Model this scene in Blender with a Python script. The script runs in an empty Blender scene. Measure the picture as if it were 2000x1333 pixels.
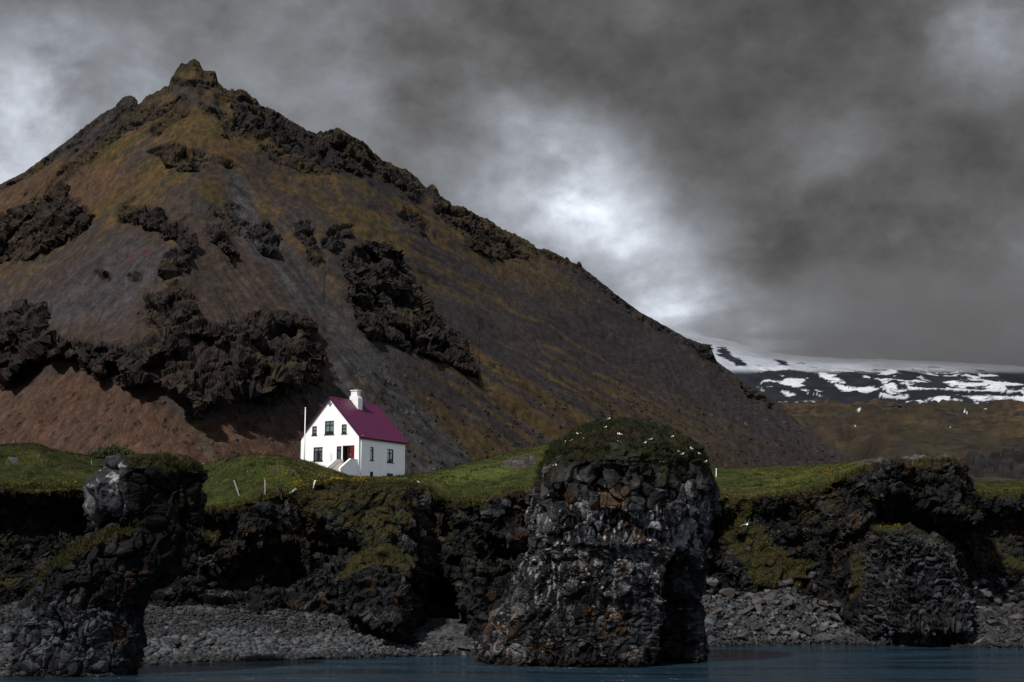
import bpy, bmesh, math, random
import numpy as np
from mathutils import Vector, Matrix
from mathutils.bvhtree import BVHTree

R = math.radians
rng = np.random.default_rng(7)
random.seed(7)
scene = bpy.context.scene
COL = scene.collection

# ---------------------------------------------------------------- camera
F_PX, PITCH, EYE = 2778.0, R(8.76), 8.2
CP, SP = math.cos(PITCH), math.sin(PITCH)
cam = bpy.data.cameras.new("camera")
cam.sensor_width = 36.0
cam.lens = 36.0 * F_PX / 2000.0
cam.clip_start, cam.clip_end = 1.0, 60000.0
camo = bpy.data.objects.new("camera", cam)
camo.location = (0, 0, EYE)
camo.rotation_euler = (R(90) + PITCH, 0, 0)
COL.objects.link(camo)
scene.camera = camo

# ---------------------------------------------------------------- light
SUN = Vector((-0.40, -0.50, 0.77)).normalized()
SUN_EL = math.asin(SUN.z)
sun = bpy.data.lights.new("sun", 'SUN')
sun.energy, sun.angle, sun.color = 5.0, R(3.0), (1.0, 0.955, 0.89)
suno = bpy.data.objects.new("sun", sun)
suno.rotation_euler = SUN.to_track_quat('Z', 'Y').to_euler()
suno.location = (-100, -150, 250)
COL.objects.link(suno)

scene.view_settings.view_transform = 'Standard'
scene.view_settings.look = 'None'
scene.view_settings.exposure = 0.0
scene.view_settings.gamma = 1.0
scene.view_settings.use_curve_mapping = False
scene.cycles.max_bounces = 5
scene.cycles.use_denoising = True


def ray_dir(px, py):
    r, u = (np.asarray(px, float) - 1000) / F_PX, (666.5 - np.asarray(py, float)) / F_PX
    return r, CP - u * SP, SP + u * CP


def at(px, py, Y):
    """world point that the photograph's pixel shows at distance Y"""
    a, b, c = ray_dir(px, py)
    k = Y / b
    return np.stack(np.broadcast_arrays(a * k, np.asarray(Y, float) + 0 * k, EYE + c * k), -1)


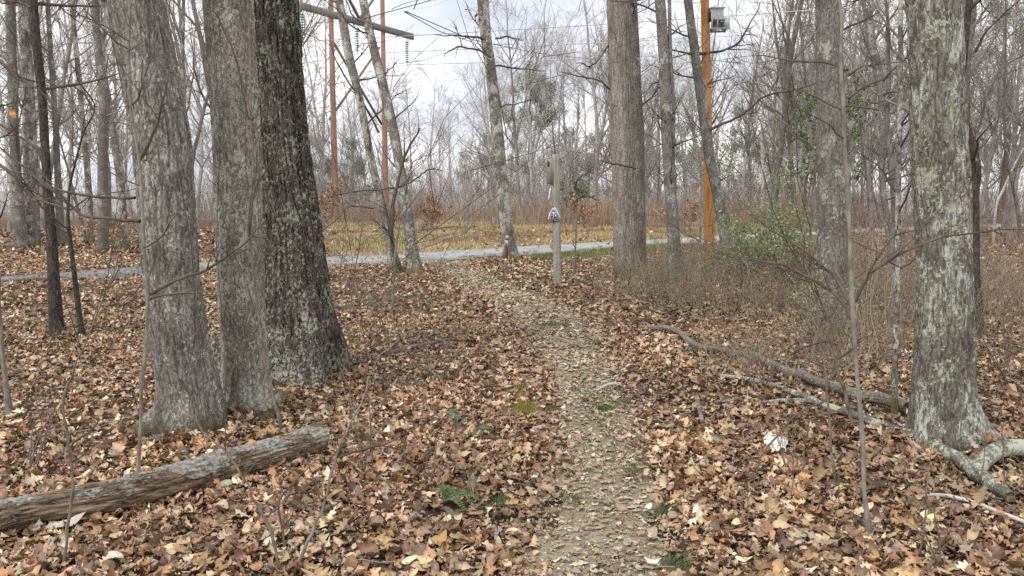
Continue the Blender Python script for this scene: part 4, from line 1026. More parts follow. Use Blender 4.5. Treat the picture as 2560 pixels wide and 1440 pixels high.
# ------------------------------------------------------------------ log, fallen branches, stones
def log_obj(name, label, cat, tr, mat, seed, sides=40, rings=160, furrow=0.006, endmat=None, forks=(), lift=0.35, kth=7, kz=3.0, lump=0.08, plate=0.0, ragged=0.7):
    """tr: [(px,py,w)] traced along the axis, lying on the ground"""
    rg = np.random.default_rng(seed)
    P, R = [], []
    for (x, y, w) in tr:
        g = gnd(x, y + w * 0.5 * 0.9); r = wpx(w, g[1]) / 2
        P.append([g[0], g[1] + r * 0.3, g[2] + 0.028 + r * (0.5 + lift)]); R.append(r)
    P = np.array(P); R = np.array(R); b = np.array([P[0][0], P[0][1], float(terrain(P[0][0], P[0][1]))])
    mb = MB()
    def horiz(mb, P, R, sides, rings, seed, furrow):
        PR = catmull(np.hstack([P, R[:, None]]), rings); C = PR[:, :3]; r = PR[:, 3]
        T = np.gradient(C, axis=0); T /= np.linalg.norm(T, axis=1, keepdims=True)
        A = np.cross(T, [0, 0, 1.0]); A /= np.linalg.norm(A, axis=1, keepdims=True); B = np.cross(A, T)
        s = np.concatenate([[0], np.cumsum(np.linalg.norm(np.diff(C, axis=0), axis=1))])[:, None]
        th = np.linspace(0, 2 * PI, sides, endpoint=False); ct, sn = np.cos(th)[None], np.sin(th)[None]
        rr = r[:, None] * (1 + lump * 1.2 * fbm(ct * 1.2, sn * 1.2, s * 2.2 / max(0.3, r.mean() * 12) + seed, oct=3, seed=seed))
        rr = rr + furrow * (np.minimum(np.abs(fbm(ct * kth * .5, sn * kth * .5, s * kz, oct=3, seed=seed + 3)) * 3, 1) - .6) + furrow * 0.5 * fbm(ct * 14, sn * 14, s * kz * 9, oct=2, seed=seed + 5)
        pl = fbm(ct * 2.2 + 5, sn * 2.2, s * 4.5, oct=4, seed=seed + 15)
        rr = rr + plate * np.clip(pl * 9, 0, 1) * (0.75 + 0.5 * fbm(ct * 9, sn * 9, s * 22, oct=2, seed=seed + 16))
        V = C[:, None] + rr[..., None] * (A[:, None] * ct[..., None] + B[:, None] * sn[..., None])
        # ragged ends
        for e, sg in ((0, -1), (rings - 1, 1)):
            V[e] += T[e] * sg * (np.abs(fbm(ct[0] * 3, sn[0] * 3, oct=3, seed=seed + 9))[:, None]) * r[e] * ragged
        j = np.arange(rings - 1)[:, None] * sides; k = np.arange(sides)[None]; k2 = (k + 1) % sides
        q = np.stack([j + k, j + k2, j + sides + k2, j + sides + k], -1).reshape(-1, 4)
        base = mb.n
        mb.add(V.reshape(-1, 3) - b, q=q)
        caps = []
        for e, sg in ((0, -1), (rings - 1, 1)):
            ring = V[e]; cen = C[e] - T[e] * sg * r[e] * 0.3
            inner = cen + (ring - C[e]) * 0.55
            W = np.concatenate([ring, inner, cen[None]]) - b
            k = np.arange(sides); k2 = (k + 1) % sides
            caps.append((W, np.stack([k, k2, sides + k2, sides + k], 1), np.stack([sides + k, sides + k2, np.full(sides, 2 * sides)], 1)))
        return C, r, caps
    C, r, caps = horiz(mb, P, R, sides, rings, seed, furrow)
    ends_ = list(caps)
    for fk in forks:
        Q, S = [], []
        for (x, y, w, hz) in fk:
            g = gnd(x, y + w * 0.45); rr = wpx(w, g[1]) / 2
            Q.append([g[0], g[1] + rr * 0.3, g[2] + 0.028 + rr * 0.8 + hz]); S.append(rr)
        C2, r2, cp = horiz(mb, np.array(Q), np.array(S), max(12, sides // 2), 60, seed + 31, furrow * 0.6)
        ends_ += cp[1:]
    root = thing(name, label, cat, b)
    mb.build("bark", mat, root)
    for W, q, t in ends_: MB().add(W, q=q, t=t).build("cut_end", endmat or M["rotwood"], root)
    return root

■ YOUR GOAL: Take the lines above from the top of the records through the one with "COL.objects.link(suno)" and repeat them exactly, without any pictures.

■ RESPONSE TO THE EXERCISE:
Model this scene in Blender with a Python script. The script runs in an empty Blender scene. Measure the picture as if it were 2000x1333 pixels.
import bpy, bmesh, math, random
import numpy as np
from mathutils import Vector, Matrix
from mathutils.bvhtree import BVHTree

R = math.radians
rng = np.random.default_rng(7)
random.seed(7)
scene = bpy.context.scene
COL = scene.collection

# ---------------------------------------------------------------- camera
F_PX, PITCH, EYE = 2778.0, R(8.76), 8.2
CP, SP = math.cos(PITCH), math.sin(PITCH)
cam = bpy.data.cameras.new("camera")
cam.sensor_width = 36.0
cam.lens = 36.0 * F_PX / 2000.0
cam.clip_start, cam.clip_end = 1.0, 60000.0
camo = bpy.data.objects.new("camera", cam)
camo.location = (0, 0, EYE)
camo.rotation_euler = (R(90) + PITCH, 0, 0)
COL.objects.link(camo)
scene.camera = camo

# ---------------------------------------------------------------- light
SUN = Vector((-0.40, -0.50, 0.77)).normalized()
SUN_EL = math.asin(SUN.z)
sun = bpy.data.lights.new("sun", 'SUN')
sun.energy, sun.angle, sun.color = 5.0, R(3.0), (1.0, 0.955, 0.89)
suno = bpy.data.objects.new("sun", sun)
suno.rotation_euler = SUN.to_track_quat('Z', 'Y').to_euler()
suno.location = (-100, -150, 250)
COL.objects.link(suno)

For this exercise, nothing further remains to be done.